Although the share of motorists' taxes given to mass transit was reduced in 1997, the total amount given to transit continues to increase. The Legislature should permanently reduce the mandated share of gas tax revenues allocated to mass transit. The 1990s saw palatial bus stations built on potholed streets that made every bus trip a trial; possibly the best thing that could be done for transit in Michigan is to devote more transit aid to road repair.
It's also time to clear the books of the $100 charge paid by Michigan truckers for the privilege of being regulated by the Michigan Public Service Commission (MPSC). Trucking has been deregulated, and there is no clear authorization for the use of this money for anything. By the time it bounces from the MPSC to the Motor Carrier Division of the State Police, there's little or nothing left for the Transportation Fund, anyway.
40. Avoid micromanaging transportation technologies through tax policy or subsidies.

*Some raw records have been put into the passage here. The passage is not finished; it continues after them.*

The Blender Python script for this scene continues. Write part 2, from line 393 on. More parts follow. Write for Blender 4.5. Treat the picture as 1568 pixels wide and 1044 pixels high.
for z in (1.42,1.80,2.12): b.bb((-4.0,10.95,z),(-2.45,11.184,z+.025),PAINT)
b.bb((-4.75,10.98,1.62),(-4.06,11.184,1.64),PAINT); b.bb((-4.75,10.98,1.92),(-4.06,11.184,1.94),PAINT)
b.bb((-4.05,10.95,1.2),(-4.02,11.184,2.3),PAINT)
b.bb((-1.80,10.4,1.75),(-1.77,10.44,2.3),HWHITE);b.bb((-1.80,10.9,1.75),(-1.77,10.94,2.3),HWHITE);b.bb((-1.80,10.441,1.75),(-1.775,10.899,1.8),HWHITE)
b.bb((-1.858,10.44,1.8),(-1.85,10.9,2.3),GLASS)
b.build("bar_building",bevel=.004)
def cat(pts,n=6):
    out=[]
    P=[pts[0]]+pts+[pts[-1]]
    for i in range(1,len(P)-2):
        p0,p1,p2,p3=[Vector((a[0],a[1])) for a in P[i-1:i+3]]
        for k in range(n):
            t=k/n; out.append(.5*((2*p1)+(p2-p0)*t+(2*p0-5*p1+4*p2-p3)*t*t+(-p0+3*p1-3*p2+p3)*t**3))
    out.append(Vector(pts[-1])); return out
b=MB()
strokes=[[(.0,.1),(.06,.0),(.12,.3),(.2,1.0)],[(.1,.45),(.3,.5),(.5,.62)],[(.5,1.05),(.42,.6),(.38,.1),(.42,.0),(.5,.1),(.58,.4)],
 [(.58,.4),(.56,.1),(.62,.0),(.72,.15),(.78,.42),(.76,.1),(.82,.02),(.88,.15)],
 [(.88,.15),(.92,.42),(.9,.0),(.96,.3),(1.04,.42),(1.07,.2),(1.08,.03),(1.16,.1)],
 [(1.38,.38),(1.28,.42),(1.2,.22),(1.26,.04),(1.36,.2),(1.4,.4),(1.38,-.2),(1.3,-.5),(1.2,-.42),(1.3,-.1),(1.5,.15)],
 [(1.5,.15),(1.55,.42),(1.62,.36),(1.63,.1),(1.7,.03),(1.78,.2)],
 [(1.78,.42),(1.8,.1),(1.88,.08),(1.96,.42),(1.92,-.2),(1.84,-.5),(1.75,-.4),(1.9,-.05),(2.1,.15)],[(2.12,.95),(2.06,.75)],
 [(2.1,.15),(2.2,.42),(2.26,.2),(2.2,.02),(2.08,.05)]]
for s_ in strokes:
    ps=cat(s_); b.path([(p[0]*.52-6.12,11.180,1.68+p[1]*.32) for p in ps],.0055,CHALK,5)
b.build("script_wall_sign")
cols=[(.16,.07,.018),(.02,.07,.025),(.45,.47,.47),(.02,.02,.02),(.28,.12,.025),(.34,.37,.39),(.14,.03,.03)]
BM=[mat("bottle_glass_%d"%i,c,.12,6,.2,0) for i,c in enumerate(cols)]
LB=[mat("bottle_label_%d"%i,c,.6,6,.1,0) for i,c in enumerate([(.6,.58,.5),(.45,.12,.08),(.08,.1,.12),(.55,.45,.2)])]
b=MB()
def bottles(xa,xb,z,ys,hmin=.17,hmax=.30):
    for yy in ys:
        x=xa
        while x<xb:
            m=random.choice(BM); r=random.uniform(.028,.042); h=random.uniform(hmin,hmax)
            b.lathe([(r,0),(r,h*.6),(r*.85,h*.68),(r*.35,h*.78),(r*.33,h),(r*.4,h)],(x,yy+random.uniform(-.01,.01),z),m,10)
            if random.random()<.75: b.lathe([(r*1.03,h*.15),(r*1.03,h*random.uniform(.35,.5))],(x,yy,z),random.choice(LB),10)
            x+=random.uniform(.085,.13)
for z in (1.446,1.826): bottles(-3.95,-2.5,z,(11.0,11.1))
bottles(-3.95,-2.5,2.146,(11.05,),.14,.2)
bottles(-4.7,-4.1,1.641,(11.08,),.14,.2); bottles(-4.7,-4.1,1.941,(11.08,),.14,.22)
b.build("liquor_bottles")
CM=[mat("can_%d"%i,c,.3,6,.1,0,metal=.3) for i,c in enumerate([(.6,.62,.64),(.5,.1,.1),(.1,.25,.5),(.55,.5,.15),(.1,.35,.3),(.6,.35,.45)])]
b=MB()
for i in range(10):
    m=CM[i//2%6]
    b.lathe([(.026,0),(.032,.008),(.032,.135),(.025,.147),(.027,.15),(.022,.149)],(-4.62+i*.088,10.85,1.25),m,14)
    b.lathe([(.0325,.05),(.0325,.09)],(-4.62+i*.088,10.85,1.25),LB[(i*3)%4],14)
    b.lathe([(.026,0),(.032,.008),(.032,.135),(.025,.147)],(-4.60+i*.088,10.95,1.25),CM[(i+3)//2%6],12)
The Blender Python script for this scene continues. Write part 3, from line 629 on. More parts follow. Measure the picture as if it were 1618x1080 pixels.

Invariably, when the Legislature gets around to addressing transportation issues, some lawmakers are tempted to get into the business of picking winners and losers. The Mackinac Center cautions against any legislation designed to provide artificial boosts to gasohol, electric cars, propane burners, passenger trains, flywheel-powered buses, and other politically favored (but not necessarily economically viable) technologies. Government is not good at picking winners.
41. Enact cost-reduction ideas proposed in the Mackinac Center for Public Policy report, Fixing the Roads: A Blueprint for Michigan Transportation Infrastructure Policy16.
Nearly four years after its publication, the Mackinac Center's Fixing the Roads report continues to be one of the most comprehensive of its kind, with many suggestions for reform that deserve renewed attention in the Legislature.
These reforms include increased competitive bidding for road repair and construction projects, changes in land acquisition procedures, greater application of value engineering concepts in road type and design standards, tort reforms to minimize frivolous claims and payments, and the streamlining of MDOT.